Putin 'Probably' Approved Spy's Assassination, Say Brits

PHOTO: Vladimir Putin speaks during the All-Russian Business Forum, Jan. 20, 2016 in Moscow. PlayMikhail Svetlov/Getty Images
WATCH Report Finds Vladimir Putin 'Probably' Approved Critic's Assassination

Russian President Vladimir Putin was "probably" directly involved with the 2006 assassination-by-radioactive poison of a former Russian spy on the streets of London, an official British inquiry has found.

The 300-plus-page inquiry report by Sir Robert Owen, published online today, acknowledges that the case against the Russian government is based mainly on "circumstantial" evidence, but says, "Taking full account of all the evidence and analysis available to me, I find that the FSB [Russian intelligence] operation to kill Mr. [Alexander] Litvinenko was probably approved by [then-FSB chief] Mr. [Nikolai] Patrushev and also by President Putin."

Litvinenko, a Russian national, had been employed by the FSB and its predecessor organization, the KGB, until 1998 when the inquiry says he was kicked out for making public allegations of illegal activity within the spy service.
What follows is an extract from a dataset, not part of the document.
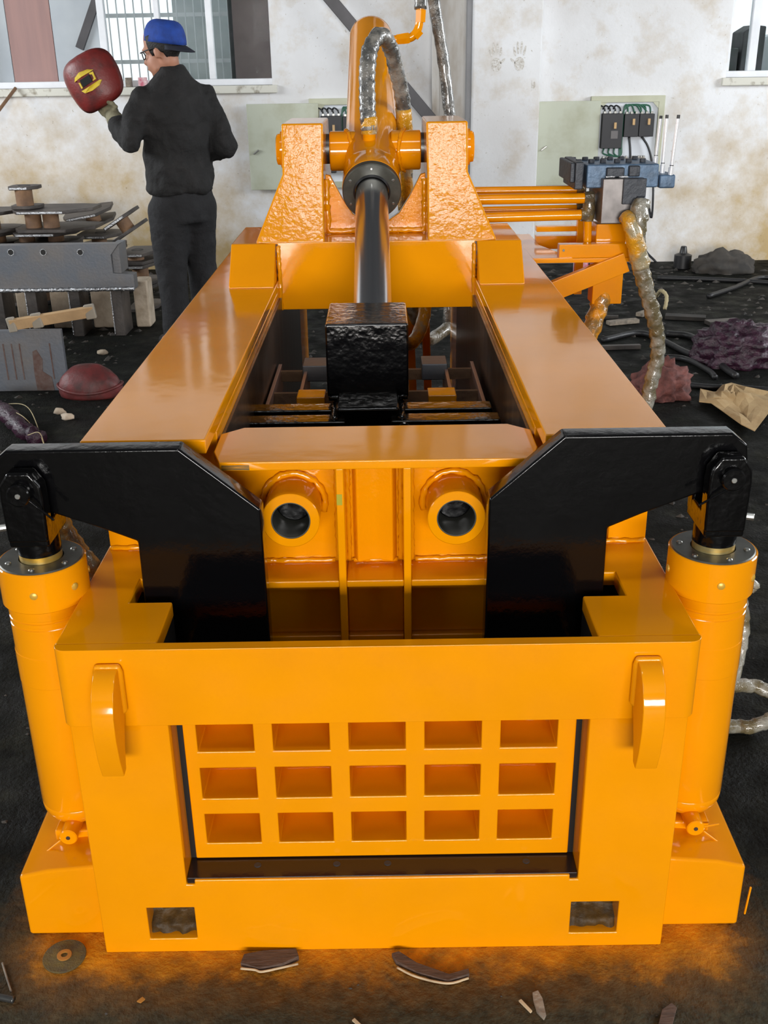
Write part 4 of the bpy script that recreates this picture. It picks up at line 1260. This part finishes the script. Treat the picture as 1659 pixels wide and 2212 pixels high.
cv_, cf_ = [], []
n1, n2 = 28, 9
for j in range(n2 + 1):
    a = j / n2 * math.pi / 2
    for i in range(n1):
        q = 2 * math.pi * i / n1
        rr = math.cos(a) ** 0.5
        w_ = 1 + 0.04 * math.sin(3 * q + 1) * math.sin(a * 2)
        cv_.append(capp(-0.022 + 0.112 * rr * math.cos(q) * w_, 0.091 * rr * math.sin(q) * w_, 0.030 + 0.108 * math.sin(a)))
for j in range(n2):
    for i in range(n1):
        cf_.append((j * n1 + i, j * n1 + (i + 1) % n1, (j + 1) * n1 + (i + 1) % n1, (j + 1) * n1 + i))
cf_.append(tuple(range(n2 * n1, n2 * n1 + n1)))
cap = mesh('cap', cv_, cf_, 'cap_blue', figure, smooth=True)
sd = cap.modifiers.new('thick', 'SOLIDIFY')
sd.thickness = 0.004
bv, bf = [], []
for j in range(5):
    for i in range(13):
        q = math.pi * 0.62 + (math.pi * 0.76) * i / 12
        rr = 1 + 0.50 * j / 4 * math.sin(math.pi * (i + 0.6) / 13.2)
        bv.append(capp(-0.022 + 0.110 * rr * math.cos(q), 0.090 * math.sin(q) * (1 + 0.05 * j / 4), 0.030 - 0.022 * j / 4 - 0.006 * abs(math.sin(q))))
for j in range(4):
    for i in range(12):
        k = j * 13 + i
        bf.append((k, k + 1, k + 14, k + 13))
br = mesh('cap_brim', bv, bf, 'cap_under', cap, smooth=True)
br.modifiers.new('thick', 'SOLIDIFY').thickness = 0.006
# hair below the cap, glasses
hv, hf = [], []
nh, mh = 21, 7
for j in range(mh):
    for i in range(nh):
        q = math.radians(62) + math.radians(236) * i / (nh - 1)          # from one temple round the back to the other
        back = max(0.0, -math.cos(q))
        low = -0.030 - 0.055 * back + (0.018 if abs(math.cos(q)) < 0.35 and math.cos(q) < 0.2 else 0)
        u = 0.065 + (low - 0.065) * j / (mh - 1)
        k = math.sqrt(max(0.05, 1 - ((u - 0.03) / 0.112) ** 2))
        hv.append(head(-0.012 + (0.104 * k - 0.004 * j / mh) * math.cos(q), (0.083 * k) * math.sin(q), u))
for j in range(mh - 1):
    for i in range(nh - 1):
        k = j * nh + i
        hf.append((k, k + 1, k + nh + 1, k + nh))
hr_ = mesh('hair', hv, hf, 'hair', figure, smooth=True)
hr_.modifiers.new('thick', 'SOLIDIFY').thickness = 0.012
gl_ = tube('glasses', [head(-0.005, 0.080, 0.0), head(0.04, 0.076, 0.002), head(0.092, 0.058, 0.0)], 0.0032, 'plastic_black', figure, n=6, sub=3)
for sx in (-1, 1):
    pts = [head(0.096 - 0.012 * abs(math.cos(a)) * (math.cos(a) > 0), sx * (0.032 + 0.025 * math.cos(a)), -0.012 + 0.018 * math.sin(a)) for a in [2 * math.pi * i / 12 for i in range(13)]]
    tube('lens_rim', pts, 0.003, 'plastic_black', gl_, n=6, sub=2)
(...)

Litvinenko moved to London where he worked as a writer until one day in 2006 he suddenly became ill for no apparent reason. It was only weeks later and hours before his death that health officials realized he had been poisoned with "extremely high levels of the radioactive isotope polonium 210" -- likely slipped into his tea during a lunch meeting with two Russians, according to the inquiry report.

PHOTO:This May 10, 2002 file photo shows Alexander Litvinenko, former KGB spy and author of the book Blowing Up Russia: Terror From Within photographed at his home in London. Alistair Fuller/AP Photo
PHOTO:This May 10, 2002 file photo shows Alexander Litvinenko, former KGB spy and author of the book "Blowing Up Russia: Terror From Within" photographed at his home in London.

The report says that the Russian government considered Litvinenko to have “betrayed” it, both for his public remarks before he left Russia and, later, for allegedly working for British intelligence.

“Finally, there was undoubtedly a personal dimension to the antagonism between Mr. Litvinenko on the one hand and President Putin on the other,” the report says. The two had met in 1998 when Putin was head of the FSB and “in the years that followed, Mr. Litvinenko made repeated highly personal attacks on President Putin, culminating in the allegation of paedophilia in July 2006,” just months before Litvinenko’s death.

The inquiry penned the actual murder on two men, Andrey Lugovoy and Dmitri Kovtun, but determined they were likely working under orders from the FSB and further up the political ladder to President Putin.

Today the Russian Foreign Ministry dismissed the findings, accused the British government of "politicizing" the inquiry, and reiterated its call for an "objective and unbaised" investigation.

"U.K. authorities create a dangerous precedent when they use their domestic legal system in a politically-laden investigation," Foreign Ministry spokesperson Maria Zakharova said.

One of the accused killers, Lugovoy, told a Russian news agency that the "accusations leveled against [him] are absurd."

"The inquiry findings that were made public today have once again shown London's anti-Russian position, its close-mindedness, and the Brits' unwillingness to determine the true cause of Litvinenko's death," he reportedly said.

Kovtun reportedly declined to comment.